Mr. Clinton was impressed with his efforts and, in what Mr. Richardson called “a domino effect,” later sent Mr. Richardson on delicate missions to places like Afghanistan and Sudan.

A behind-the-scenes illustration of Mr. Richardson’s method can be found in a transcript of his July 1995 meeting in Baghdad with Mr. Hussein, whom he visited in a Clinton-approved effort to secure the release of two American prisoners. (The transcript is one of hundreds of Iraqi documents captured by U.S. forces years later and posted online by the Department of Defense.)

The transcript shows Mr. Richardson to be copiously respectful of the Iraqi leader, noting that he had voted against the 1991 congressional authorization for the American military operation to expel Iraq from Kuwait. He also jokes that Baghdad’s ferociously hot summer weather reminds him of his native New Mexico.

Mr.

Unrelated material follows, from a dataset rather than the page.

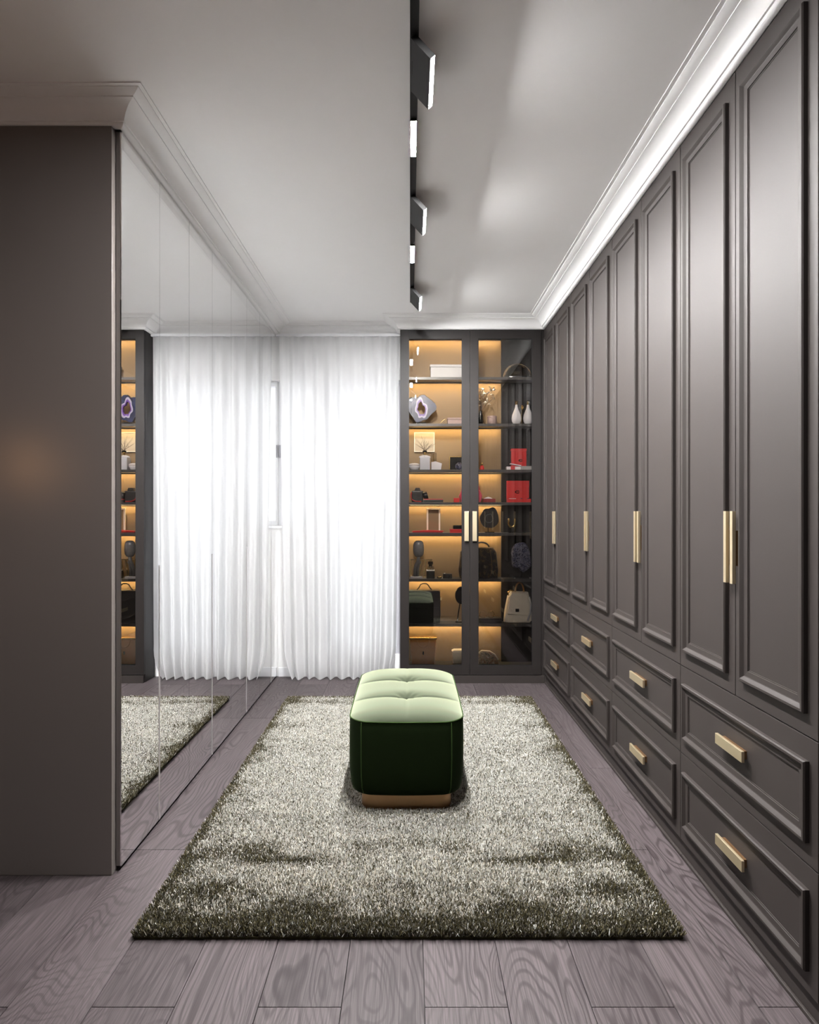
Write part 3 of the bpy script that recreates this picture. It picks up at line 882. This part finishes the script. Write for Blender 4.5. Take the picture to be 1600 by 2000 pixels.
# --- shelf B
z = S['B']
t = item('agate_slice', .085, z, 'blue agate slice with a white and purple ring, left on the second shelf', 'agate', 4.85)
o_ = blob(.085, z + .122, .092, .104, 4, 44, .10)
mk('slab', G().ring_slab(o_, scaled(blob(.085, z + .118, .045, .075, 9, 44, .12), 1.0), 4.835, 4.862), 'agate_blue', t, fix=True)
inn = blob(.085, z + .118, .045, .075, 9, 44, .12)
mk('white_band', G().ring_slab(inn, scaled(inn, .80), 4.833, 4.862), 'agate_white', t)
mk('purple_band', G().ring_slab(scaled(inn, .80), scaled(inn, .62), 4.835, 4.862), 'agate_purple', t)
mk('crystal_crust', G().tube([(p[0], 4.848, p[1]) for p in o_[2:22]], [.006 + .005 * random.random() for _ in range(20)], 5), 'stone_dark', t)
mk('stand', G().box(.05, .12, 4.83, 4.875, z, z + .012, .002), 'black_gloss', t)
t = item('gold_hook_ornament', .245, z, 'thin gold curved ornament beside the low mauve box', 'ornament')
mk('wire', G().tube([(.225, 4.84, z + .004), (.235, 4.84, z + .016), (.248, 4.84, z + .030), (.262, 4.84, z + .040), (.268, 4.84, z + .038)], .0022, 6), 'gold', t, smooth=True)
mk('foot', G().box(.216, .234, 4.832, 4.848, z, z + .004, .001), 'gold', t)
t = item('mauve_box', .37, z, 'low mauve box on the second shelf behind the left glass door', 'box')
mk('body', G().box(.285, .455, 4.825, 4.90, z, z + .034, .001), 'mauve_box', t)
mk('lid', G().box(.282, .458, 4.822, 4.903, z + .0345, z + .048, .002), 'mauve_box', t)
t = item('mauve_jar', .622, z, 'round mauve jar on the second shelf behind the right glass door', 'jar')
mk('body', G().lathe([(.034, 0), (.036, .003), (.036, .046), (.035, .048)], .622, YM, z, 24), 'mauve_box', t, smooth='auto')
mk('lid', G().lathe([(.0365, .0485), (.0365, .060), (.034, .064)], .622, YM, z, 24), 'mauve_box', t, smooth='auto')
t = item('leaf_bouquet', .545, z, 'bouquet of shiny metallic leaves in a dark vase, behind the right door', 'bouquet')
mk('vase', G().lathe([(.016, 0), (.022, .02), (.020, .06), (.011, .095), (.013, .105)], .535, YM, z, 18), 'black_gloss', t, smooth=True)
g = G(); gs = G(); r_ = random.Random(5)
for k in range(34):
    cx = .575 + r_.uniform(-.055, .065); cz = z + .205 + r_.uniform(-.07, .075); cy = YM + r_.uniform(-.035, .035)
    M_ = Matrix.Translation((cx, cy, cz)) @ Matrix.Rotation(r_.uniform(0, 6.28), 4, 'Y') @ Matrix.Rotation(r_.uniform(-.9, .9), 4, 'X')
    s_ = r_.uniform(.011, .019)
    g.add([tuple(M_ @ Vector(p)) for p in ((-s_, 0, 0), (-.3 * s_, -.001, .45 * s_), (s_, .002, 0), (-.3 * s_, .003, -.45 * s_), (-.1 * s_, -.004, 0), (-.1 * s_, .005, 0))],
          [(0, 4, 1), (1, 4, 2), (2, 4, 3), (3, 4, 0), (0, 1, 5), (1, 2, 5), (2, 3, 5), (3, 0, 5)])
    if k % 3 == 0: gs.tube([(.535, YM, z + .09), ((.535 + cx) / 2 - .006, YM, z + .16), (cx, cy, cz)], .0012, 5)
mk('leaves', g, 'silver_leaf', t, kind='stuff'); mk('stems', gs, 'twig', t)
VP_ = [(.012, 0), (.022, .002), (.034, .022), (.038, .045), (.034, .072), (.024, .098), (.014, .122), (.010, .140), (.0095, .150)]
for x, l in ((.808, 'white drop-shaped vase with gold neck, left of the pair'), (.896, 'white drop-shaped vase with gold neck, right of the pair')):
    t = item('vase', x, z, l, 'vase'); t['group'] = 'white vases on the second shelf'
    mk('body', G().lathe(VP_, x, YM, z, 24), 'ceramic_white', t, smooth=True)
    mk('neck', G().lathe([(.0105, .1505), (.0105, .176), (.012, .178)], x, YM, z, 16), 'gold', t, smooth='auto')
t = item('gold_flower', .853, z, 'small gold flower on a thin stem between the two white vases', 'flower', 4.88)
mk('stem', G().tube([(.853, 4.88, z + .004), (.851, 4.88, z + .06), (.855, 4.88, z + .118)], .0018, 6), 'gold', t)
mk('bloom', G().lathe([(.003, .115), (.011, .125), (.013, .140), (.009, .148), (.004, .142)], .855, 4.88, z, 8), 'gold', t)
mk('foot', G().lathe([(.014, 0), (.014, .003), (.004, .005)], .853, 4.88, z, 14), 'gold', t)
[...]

Richardson then tells the Iraqi leader, “If we want my mission to be successful, it has to be done in extreme secrecy.” He adds that, while he is not an official emissary of the Clinton administration, Mr. Clinton “is very much aware of my visit, as I have spoken with him about it many times.” Without mentioning specific concessions, Mr. Richardson makes clear that granting clemency for the two prisoners would “create an atmosphere of good will in the United States” for Mr. Hussein.

“I apologize if I took too long talking, even though I promised not to do so,” he concludes, joking that he had been compensating for his party’s minority status in Congress.

The pitch worked: Mr. Hussein agreed to let Mr. Richardson bring the prisoners home. In return, according to the Iraqi government transcript, Mr. Richardson left him with a piece of handcrafted New Mexican pottery.

Mr. Clinton, who nominated Mr. Richardson to be his ambassador to the United Nations the next year, said that he had “undertaken the toughest and most delicate diplomacy around the world,” and marveled that just a few days earlier, Mr. Richardson “was huddled in a rebel chieftain’s hut in Sudan, eating barbecued goat and negotiating the freedom of three hostages.”

After finishing his term as New Mexico governor and leaving the national political stage, Mr. Richardson resumed his focus on American hostages and prisoners abroad. But in recent years, his work became increasingly independent of the U.S. government. And his role in U.S. negotiations with countries like Iran (helping secure the release of Michael White, a Navy veteran, in 2020), Myanmar (helping negotiate the freedom of the U.S. journalist Danny Fenster in 2021) and Russia became a source of tension with both the Trump and the Biden administrations.

As in the case of Mr. Reed, Mr. Richardson met with Russians — including an oligarch close to Russian president Vladimir Putin — to craft a deal for the release of two other Americans detained in Russia, the W.N.B.A. star Brittney Griner and the former U.S. Marine Paul Whelan. Ms. Griner was released as part of a prisoner swap in December, though, once again, U.S. officials gave no indication that Mr. Richardson had played a decisive role.

Speaking to CNN last year, Mr. Richardson dismissed talk that his freelance diplomacy might complicate work through official channels

“There are a lot of nervous Nellies in the government that think they could know it all, and that’s not the case,” he said. “Look at my track record over 30 years.”